Making an impact: From homeless high school valedictorian to Georgetown University grad

This student defied the odds and graduated from Georgetown, despite challenges. Here's her story

By Team XQ

PHOTO | THE WASHINGTON POST

In addition to our work to rethink and transform high school in America, we’re committed to sharing the stories of people working for good in their communities. This is Rashema’s story.

“I want people to look at me and say, ‘She did it, I can do it.’” 

Growing up in Washington, D.C., is to grow up in a city of contrasts. It is a place defined by the most powerful people in the nation, whose words and actions routinely reverberate across the globe.
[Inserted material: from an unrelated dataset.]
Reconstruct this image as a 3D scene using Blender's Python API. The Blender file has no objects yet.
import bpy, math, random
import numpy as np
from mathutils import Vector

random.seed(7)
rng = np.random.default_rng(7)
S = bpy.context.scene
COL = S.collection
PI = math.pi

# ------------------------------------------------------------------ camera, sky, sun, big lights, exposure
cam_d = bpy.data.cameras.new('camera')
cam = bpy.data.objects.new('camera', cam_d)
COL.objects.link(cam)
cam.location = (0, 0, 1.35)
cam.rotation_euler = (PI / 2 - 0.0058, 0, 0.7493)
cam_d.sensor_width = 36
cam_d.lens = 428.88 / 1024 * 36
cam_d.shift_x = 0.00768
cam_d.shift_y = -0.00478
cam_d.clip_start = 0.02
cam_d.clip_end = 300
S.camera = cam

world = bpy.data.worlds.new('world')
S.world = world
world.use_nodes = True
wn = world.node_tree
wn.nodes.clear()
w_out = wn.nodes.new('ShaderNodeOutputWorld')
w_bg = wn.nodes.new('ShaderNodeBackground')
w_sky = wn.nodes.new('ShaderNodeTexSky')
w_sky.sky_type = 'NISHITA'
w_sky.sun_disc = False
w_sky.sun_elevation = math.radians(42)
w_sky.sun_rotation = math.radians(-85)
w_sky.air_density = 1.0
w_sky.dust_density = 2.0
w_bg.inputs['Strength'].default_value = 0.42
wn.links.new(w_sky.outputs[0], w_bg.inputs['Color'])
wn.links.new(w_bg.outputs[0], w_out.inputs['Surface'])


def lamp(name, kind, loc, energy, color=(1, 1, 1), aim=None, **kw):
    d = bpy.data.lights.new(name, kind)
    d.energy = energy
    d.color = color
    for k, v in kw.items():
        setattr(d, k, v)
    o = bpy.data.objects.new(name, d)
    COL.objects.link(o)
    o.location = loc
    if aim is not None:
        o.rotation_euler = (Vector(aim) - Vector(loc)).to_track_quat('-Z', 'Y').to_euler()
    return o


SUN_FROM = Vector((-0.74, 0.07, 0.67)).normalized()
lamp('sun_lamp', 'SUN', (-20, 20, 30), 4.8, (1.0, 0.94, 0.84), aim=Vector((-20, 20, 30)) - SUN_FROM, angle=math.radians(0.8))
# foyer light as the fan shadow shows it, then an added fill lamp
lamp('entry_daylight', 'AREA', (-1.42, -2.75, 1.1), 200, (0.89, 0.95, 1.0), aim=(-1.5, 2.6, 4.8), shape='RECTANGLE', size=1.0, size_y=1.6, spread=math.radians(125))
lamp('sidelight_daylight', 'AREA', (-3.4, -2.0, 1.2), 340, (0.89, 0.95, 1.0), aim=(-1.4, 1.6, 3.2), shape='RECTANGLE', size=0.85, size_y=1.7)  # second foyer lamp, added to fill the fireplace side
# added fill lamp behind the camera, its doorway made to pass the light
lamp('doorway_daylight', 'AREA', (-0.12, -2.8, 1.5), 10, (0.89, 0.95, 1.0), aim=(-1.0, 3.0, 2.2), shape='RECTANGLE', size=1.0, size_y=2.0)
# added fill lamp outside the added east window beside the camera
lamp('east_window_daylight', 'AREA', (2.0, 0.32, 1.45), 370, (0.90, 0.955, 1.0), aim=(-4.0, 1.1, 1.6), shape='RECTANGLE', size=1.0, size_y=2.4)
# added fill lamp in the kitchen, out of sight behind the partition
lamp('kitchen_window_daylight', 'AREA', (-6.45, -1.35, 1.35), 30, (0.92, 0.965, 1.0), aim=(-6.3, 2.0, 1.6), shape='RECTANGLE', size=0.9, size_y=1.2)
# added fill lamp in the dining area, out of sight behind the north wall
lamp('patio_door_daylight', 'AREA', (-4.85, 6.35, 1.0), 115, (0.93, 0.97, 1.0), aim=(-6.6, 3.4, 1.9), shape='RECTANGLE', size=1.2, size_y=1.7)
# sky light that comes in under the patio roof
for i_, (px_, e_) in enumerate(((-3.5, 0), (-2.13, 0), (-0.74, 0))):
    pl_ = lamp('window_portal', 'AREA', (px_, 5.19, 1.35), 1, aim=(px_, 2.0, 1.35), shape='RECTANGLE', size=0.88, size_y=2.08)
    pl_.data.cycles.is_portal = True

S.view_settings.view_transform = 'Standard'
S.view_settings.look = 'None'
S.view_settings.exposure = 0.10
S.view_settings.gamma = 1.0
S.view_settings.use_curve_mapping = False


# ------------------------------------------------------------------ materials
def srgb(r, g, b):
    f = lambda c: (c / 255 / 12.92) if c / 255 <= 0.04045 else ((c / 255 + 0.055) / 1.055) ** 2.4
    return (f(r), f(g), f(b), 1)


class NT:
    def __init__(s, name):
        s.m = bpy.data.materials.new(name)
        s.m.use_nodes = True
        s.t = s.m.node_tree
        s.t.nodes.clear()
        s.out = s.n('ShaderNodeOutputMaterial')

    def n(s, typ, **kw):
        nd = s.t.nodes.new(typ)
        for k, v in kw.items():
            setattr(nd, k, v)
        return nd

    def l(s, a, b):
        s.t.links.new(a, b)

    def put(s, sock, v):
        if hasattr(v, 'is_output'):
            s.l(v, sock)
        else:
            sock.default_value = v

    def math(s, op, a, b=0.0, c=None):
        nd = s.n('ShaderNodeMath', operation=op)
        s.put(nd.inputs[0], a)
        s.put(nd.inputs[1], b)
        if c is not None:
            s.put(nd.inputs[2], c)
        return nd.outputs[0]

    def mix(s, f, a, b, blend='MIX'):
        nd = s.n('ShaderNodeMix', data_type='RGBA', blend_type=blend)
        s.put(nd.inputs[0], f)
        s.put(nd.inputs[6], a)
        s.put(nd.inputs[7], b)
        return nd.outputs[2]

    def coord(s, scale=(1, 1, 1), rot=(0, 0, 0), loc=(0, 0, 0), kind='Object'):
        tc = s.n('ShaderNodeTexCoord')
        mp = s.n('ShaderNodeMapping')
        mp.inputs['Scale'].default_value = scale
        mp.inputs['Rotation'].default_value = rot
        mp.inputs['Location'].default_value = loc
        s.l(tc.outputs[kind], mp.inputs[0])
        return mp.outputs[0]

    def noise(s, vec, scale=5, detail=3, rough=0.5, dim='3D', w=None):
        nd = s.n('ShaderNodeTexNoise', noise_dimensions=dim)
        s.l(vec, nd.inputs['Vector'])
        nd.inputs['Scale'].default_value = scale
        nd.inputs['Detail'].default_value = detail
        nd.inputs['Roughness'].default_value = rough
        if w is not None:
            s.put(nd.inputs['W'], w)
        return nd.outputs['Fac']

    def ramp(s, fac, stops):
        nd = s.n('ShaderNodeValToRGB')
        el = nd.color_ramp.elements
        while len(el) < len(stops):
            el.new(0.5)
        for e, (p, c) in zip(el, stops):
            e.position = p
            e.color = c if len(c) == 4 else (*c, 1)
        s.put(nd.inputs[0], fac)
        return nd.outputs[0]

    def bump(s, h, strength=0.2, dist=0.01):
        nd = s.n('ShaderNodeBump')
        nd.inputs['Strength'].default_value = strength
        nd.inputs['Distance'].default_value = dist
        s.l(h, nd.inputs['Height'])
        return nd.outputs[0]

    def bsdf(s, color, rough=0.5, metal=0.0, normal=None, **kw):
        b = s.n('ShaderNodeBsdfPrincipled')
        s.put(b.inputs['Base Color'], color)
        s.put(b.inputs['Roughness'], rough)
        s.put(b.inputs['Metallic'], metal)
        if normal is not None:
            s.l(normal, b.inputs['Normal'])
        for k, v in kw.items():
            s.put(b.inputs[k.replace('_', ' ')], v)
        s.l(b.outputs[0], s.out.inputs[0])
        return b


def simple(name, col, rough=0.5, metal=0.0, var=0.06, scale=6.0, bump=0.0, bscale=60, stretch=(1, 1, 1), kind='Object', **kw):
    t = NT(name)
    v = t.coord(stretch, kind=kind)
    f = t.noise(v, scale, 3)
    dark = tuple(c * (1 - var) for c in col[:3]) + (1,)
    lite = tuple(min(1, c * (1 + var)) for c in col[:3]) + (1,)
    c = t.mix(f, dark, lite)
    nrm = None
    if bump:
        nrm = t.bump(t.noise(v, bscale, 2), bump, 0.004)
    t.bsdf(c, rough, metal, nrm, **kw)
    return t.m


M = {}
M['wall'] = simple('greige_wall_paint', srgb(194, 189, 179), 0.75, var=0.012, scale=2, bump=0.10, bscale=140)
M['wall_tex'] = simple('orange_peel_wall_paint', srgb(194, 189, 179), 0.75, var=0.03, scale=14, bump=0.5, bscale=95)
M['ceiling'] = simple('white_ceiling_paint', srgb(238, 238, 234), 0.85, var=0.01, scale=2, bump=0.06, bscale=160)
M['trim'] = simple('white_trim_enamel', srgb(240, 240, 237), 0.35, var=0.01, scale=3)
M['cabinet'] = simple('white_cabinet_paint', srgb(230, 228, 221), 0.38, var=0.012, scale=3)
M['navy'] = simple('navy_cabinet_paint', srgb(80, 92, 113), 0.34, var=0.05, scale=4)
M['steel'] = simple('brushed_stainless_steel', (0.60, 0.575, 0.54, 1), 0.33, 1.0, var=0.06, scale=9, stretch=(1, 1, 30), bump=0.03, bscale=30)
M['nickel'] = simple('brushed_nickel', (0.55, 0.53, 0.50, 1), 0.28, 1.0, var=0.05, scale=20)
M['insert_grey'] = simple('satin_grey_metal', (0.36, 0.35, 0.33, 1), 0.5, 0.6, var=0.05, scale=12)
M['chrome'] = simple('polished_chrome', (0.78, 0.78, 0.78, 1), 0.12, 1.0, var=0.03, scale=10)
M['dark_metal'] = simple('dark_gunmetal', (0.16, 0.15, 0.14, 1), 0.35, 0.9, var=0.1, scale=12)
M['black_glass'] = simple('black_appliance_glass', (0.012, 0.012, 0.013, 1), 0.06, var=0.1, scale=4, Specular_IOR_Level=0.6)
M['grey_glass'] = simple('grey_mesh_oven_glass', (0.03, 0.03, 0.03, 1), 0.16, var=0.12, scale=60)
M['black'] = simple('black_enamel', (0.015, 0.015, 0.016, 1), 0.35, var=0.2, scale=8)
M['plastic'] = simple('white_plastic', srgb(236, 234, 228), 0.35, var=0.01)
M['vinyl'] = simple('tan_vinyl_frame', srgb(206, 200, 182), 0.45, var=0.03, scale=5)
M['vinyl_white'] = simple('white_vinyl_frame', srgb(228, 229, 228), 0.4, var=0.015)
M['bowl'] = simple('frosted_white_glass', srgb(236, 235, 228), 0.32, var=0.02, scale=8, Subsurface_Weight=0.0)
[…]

And, as originally reported by The Washington Post’s Joe Heim, it is also home to people like Rashema Melson, who, when she was in grade school and high school, was one of the 5500 students affected by homelessness within the city’s borders.

As a child, Rashema moved and moved often. Over the course of her youth, she attended 10 grade schools and 3 high schools. Over the years of constant movement, she studied and excelled: “Since I was 10 years old, it was clear to me that education would be my way out of poverty and my way to give back to my community.” 

Through the instability of homelessness and the challenges it presented – the necessity of noise-cancelling headphones to study, the bedbug bites, the lack of hot meals and hot showers – she persevered to become the valedictorian at Anacostia High School, while earning a full scholarship at Georgetown University.

Yet, when she arrived at the campus, she said to herself, “This is Georgetown University. Is this really where I be­long?” 

As Rashema’s story was picked up and shared across the country, the pressures of expectation continued to build—the expectation to remain a visible and accessible source of inspiration, to not only succeed but to excel, to be a wayfinder for the underserved and underresourced: “It’s just so much and I think that’s what people don’t understand when you are going through circumstances it’s just not one thing there is A LOT going on.”

In spite of everything, Rashema continued to work toward her goal. This summer, she graduated with a degree in justice and peace studies, and became the first person in her family to graduate from college. As for what comes next? “I want to get in there and actually do something. I want to mentor. I want to change laws. I want to do something that’s really going to make an impact.”